First and foremost, the game rocked. After what I thought was the beginning of a blowout, Kurt Warner and his crew showed up to prove that the Cardinals weren’t just a Cinderella team that had played above it’s level. As hard as it is to believe, the Arizona Cardinals belonged in the Big Game.

 

The officiating was horrendous. I must admit it was fun at first, watching the Cardinals get screwed.
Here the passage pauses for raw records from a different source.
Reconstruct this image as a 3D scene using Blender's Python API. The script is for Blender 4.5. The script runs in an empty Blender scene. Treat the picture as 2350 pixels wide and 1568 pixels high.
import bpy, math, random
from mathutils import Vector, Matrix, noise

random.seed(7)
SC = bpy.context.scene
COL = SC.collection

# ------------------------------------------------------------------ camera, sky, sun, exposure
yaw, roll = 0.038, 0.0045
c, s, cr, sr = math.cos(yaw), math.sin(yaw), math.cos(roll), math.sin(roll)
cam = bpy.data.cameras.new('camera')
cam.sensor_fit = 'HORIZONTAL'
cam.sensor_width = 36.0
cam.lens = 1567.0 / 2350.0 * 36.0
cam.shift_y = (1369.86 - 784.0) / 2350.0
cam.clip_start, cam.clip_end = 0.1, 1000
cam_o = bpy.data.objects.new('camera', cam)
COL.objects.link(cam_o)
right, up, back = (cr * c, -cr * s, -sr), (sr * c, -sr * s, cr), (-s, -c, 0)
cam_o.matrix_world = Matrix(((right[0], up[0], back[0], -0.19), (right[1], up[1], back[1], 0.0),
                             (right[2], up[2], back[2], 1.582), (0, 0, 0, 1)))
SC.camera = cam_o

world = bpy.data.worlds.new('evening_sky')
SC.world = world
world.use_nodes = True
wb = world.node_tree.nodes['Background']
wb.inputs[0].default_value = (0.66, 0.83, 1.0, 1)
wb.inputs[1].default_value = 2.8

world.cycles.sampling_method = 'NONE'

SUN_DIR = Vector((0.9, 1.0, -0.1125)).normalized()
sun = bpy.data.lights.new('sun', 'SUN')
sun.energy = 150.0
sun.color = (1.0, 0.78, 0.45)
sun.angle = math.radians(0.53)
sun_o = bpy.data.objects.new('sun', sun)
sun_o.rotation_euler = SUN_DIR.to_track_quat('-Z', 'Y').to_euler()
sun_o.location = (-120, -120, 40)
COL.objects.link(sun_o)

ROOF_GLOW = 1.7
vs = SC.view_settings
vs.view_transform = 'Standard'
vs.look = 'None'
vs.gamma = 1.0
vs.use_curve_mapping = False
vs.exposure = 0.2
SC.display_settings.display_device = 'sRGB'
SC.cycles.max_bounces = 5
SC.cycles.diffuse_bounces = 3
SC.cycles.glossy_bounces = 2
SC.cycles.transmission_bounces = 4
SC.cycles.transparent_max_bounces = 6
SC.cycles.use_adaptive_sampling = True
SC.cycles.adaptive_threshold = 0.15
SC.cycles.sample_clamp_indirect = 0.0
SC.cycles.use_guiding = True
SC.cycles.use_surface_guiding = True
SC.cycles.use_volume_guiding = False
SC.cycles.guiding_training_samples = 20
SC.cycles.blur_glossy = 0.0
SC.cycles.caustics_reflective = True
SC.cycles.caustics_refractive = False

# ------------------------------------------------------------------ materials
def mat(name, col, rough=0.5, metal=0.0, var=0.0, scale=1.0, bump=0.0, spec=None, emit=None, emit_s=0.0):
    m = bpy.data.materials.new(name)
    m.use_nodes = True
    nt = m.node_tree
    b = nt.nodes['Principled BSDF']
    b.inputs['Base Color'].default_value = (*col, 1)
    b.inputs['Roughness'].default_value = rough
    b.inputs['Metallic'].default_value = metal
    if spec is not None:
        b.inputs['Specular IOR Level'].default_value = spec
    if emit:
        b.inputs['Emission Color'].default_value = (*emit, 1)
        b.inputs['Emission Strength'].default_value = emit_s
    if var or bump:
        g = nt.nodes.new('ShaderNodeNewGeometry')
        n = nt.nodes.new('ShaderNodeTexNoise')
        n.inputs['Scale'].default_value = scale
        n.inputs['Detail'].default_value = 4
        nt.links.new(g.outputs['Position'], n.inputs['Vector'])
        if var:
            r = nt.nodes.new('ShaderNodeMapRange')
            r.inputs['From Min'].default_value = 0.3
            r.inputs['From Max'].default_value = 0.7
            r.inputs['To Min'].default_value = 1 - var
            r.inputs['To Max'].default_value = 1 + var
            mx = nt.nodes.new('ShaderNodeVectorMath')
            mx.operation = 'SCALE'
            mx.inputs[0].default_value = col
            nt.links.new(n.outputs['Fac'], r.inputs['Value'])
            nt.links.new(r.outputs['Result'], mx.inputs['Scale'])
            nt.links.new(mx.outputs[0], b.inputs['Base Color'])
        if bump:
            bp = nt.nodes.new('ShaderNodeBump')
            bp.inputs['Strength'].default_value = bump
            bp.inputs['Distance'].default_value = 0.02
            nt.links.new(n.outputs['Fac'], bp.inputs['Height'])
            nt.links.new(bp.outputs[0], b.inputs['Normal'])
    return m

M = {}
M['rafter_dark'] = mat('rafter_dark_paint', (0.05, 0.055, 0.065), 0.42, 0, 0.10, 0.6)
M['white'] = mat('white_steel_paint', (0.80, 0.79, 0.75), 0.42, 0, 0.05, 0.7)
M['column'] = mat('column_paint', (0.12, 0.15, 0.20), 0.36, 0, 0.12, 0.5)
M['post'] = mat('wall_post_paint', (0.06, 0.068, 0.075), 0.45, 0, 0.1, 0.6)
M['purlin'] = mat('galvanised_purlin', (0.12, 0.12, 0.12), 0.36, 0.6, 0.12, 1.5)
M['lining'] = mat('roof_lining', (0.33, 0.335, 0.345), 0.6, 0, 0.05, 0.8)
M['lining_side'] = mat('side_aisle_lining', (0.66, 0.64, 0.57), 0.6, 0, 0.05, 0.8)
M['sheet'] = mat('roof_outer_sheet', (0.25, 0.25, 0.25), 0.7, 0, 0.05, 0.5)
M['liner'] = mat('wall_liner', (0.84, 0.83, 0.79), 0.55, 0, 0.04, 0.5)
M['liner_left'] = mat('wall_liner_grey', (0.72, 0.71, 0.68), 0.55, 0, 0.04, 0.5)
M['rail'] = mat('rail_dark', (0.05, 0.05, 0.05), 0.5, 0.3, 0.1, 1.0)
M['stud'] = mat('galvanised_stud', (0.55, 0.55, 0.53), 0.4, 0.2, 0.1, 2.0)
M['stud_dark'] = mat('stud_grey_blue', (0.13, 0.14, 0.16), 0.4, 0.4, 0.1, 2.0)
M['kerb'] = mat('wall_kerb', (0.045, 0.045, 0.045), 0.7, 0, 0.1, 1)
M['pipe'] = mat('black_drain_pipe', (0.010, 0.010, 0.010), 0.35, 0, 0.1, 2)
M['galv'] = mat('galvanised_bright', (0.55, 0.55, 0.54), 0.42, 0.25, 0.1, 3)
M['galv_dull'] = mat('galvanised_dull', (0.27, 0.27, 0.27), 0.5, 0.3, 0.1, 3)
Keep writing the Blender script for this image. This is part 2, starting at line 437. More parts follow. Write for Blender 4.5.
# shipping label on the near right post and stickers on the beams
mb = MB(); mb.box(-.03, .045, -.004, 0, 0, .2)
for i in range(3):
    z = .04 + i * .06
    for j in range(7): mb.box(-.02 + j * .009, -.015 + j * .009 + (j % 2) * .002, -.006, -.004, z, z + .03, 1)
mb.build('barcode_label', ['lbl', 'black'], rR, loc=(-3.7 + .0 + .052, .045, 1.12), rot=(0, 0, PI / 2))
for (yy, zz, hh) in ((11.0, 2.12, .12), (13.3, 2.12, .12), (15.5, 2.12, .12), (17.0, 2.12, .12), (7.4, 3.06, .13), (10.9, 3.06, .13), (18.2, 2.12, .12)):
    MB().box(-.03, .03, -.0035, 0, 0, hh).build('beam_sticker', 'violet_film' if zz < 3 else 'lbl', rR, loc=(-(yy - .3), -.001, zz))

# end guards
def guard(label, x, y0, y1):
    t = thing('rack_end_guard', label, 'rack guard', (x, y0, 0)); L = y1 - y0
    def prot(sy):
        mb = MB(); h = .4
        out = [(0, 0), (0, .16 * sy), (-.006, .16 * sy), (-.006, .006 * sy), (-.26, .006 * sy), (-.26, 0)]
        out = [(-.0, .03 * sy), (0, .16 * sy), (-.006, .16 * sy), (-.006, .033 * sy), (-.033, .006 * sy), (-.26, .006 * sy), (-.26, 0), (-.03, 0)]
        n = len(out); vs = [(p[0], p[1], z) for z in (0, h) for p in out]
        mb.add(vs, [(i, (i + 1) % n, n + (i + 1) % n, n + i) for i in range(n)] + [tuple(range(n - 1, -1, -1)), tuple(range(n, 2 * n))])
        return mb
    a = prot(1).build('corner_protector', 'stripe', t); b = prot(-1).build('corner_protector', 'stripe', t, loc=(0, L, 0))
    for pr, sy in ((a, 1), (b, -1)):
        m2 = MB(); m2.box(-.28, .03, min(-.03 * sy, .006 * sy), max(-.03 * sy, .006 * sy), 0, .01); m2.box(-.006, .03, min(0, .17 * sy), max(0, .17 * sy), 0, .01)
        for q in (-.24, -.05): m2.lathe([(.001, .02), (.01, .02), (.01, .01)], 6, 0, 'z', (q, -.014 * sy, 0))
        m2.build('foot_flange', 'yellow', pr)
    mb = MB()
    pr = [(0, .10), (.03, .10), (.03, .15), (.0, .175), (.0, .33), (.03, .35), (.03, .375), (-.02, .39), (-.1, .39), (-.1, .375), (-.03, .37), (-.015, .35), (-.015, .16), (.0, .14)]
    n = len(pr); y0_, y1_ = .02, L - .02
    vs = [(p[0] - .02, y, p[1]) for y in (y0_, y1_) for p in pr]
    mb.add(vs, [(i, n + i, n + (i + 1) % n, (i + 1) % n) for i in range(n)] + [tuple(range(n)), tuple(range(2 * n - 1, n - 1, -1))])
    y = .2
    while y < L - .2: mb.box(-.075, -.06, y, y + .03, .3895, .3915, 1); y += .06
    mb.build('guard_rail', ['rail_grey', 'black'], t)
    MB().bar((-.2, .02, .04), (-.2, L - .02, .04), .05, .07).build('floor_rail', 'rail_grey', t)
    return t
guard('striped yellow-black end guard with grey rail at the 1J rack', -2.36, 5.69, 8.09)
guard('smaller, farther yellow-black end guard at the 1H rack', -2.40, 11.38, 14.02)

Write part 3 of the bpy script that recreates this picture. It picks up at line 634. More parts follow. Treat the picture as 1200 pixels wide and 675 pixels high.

Fun because I’ve been watching the Jets get hosed at the hands of the officials for years and it was nice to see someone else get “no respect” for once.

 

Kind of a sour grapes type fun.

refbowl

 

Maybe it was the beer, maybe it was the tequila, or maybe it was the bacon explosion; but after awhile my entire Super Bowl Party was convinced that the officials were throwing the game. I wasn’t taking notes, but it started early on and carried all the way to the final play.

 

For instance, Pittsburgh was called for Roughing the Kicker in the second half. Isn’t that penalty always a replay of the down with yards tacked on? How come when it happened Sunday the penalty was assessed after the change of possession?

 

I’d like to add that earlier this very same officiating crew called the Cardinals for a very bogus Roughing the Holder on a Pittsburgh field goal attempt and that penalty (on 4th-and-22) resulted in an “automatic first down.”

 

You’d think that the NFL would want top-notch officiating in the mother of all Marquee games but that’s just not the case.

 

The NFL is, in my opinion, the best League in all of Sports. No huge steroid scandals (at the moment anyway), no cheesy NBA veteran hook-ups, teams go from 1-15 to 12-4, the salary cap is enforced to ensure parity...I could go on and on as to why I love watching the NFL.

 

It’s major beef is the refs. Why are they so bad? Why wasn’t Warner’s so-called fumble reviewed at the end of the game?

 

It seemed to me that the Steelers were getting the respect and the calls because of the franchise’s history. As much as I can appreciate how well the Steelers consistently play in a league designed to prevent dynasties, I thought it was all about two teams playing American Tackle Football against each other at a neutral location. There should be no favoritism.

 

Also, something happened Sunday that made me smile more than any touchdown or field goal, more than any big hit, and yes even more than The Boss rocking out South Jersey–er, I mean South Florida. Matt Cassell was pissed on.

 

Yes, there was pee aimed at Matt Cassell and it landed on him. As reported by the Daily News, an incident in the line for the Men’s restroom resulted in a drunken fan urinating on the Patriots newest Golden Boy.

 

My first thought when I heard this- “No way, what are the odds of that happening to Matt Cassell of all people?” My second thought- “Those odds get exponentially better with every Jets fan let into the stadium.”

 

If tailgating in the Meadowlands is a beer flavored affair every Sunday, can you imagine what a Jets fan might consume in the parking lot before the Super Bowl?

 

My guess is that I would probably have to pee really badly too and considering how the season ended, Cassell’s top five on my list of things I’d like to urinate all over. Now imagine the surprise when that Jet fan, with a beer filled bladder at the Super Bowl, turns to the guy mouthing off to him in line only to discover it’s the freakin' quarterback of the New England Patriots.

 

What choice did he have really? Fate put the two of them together for a reason and it ain’t to play twister…. The dude had to do what he had to do.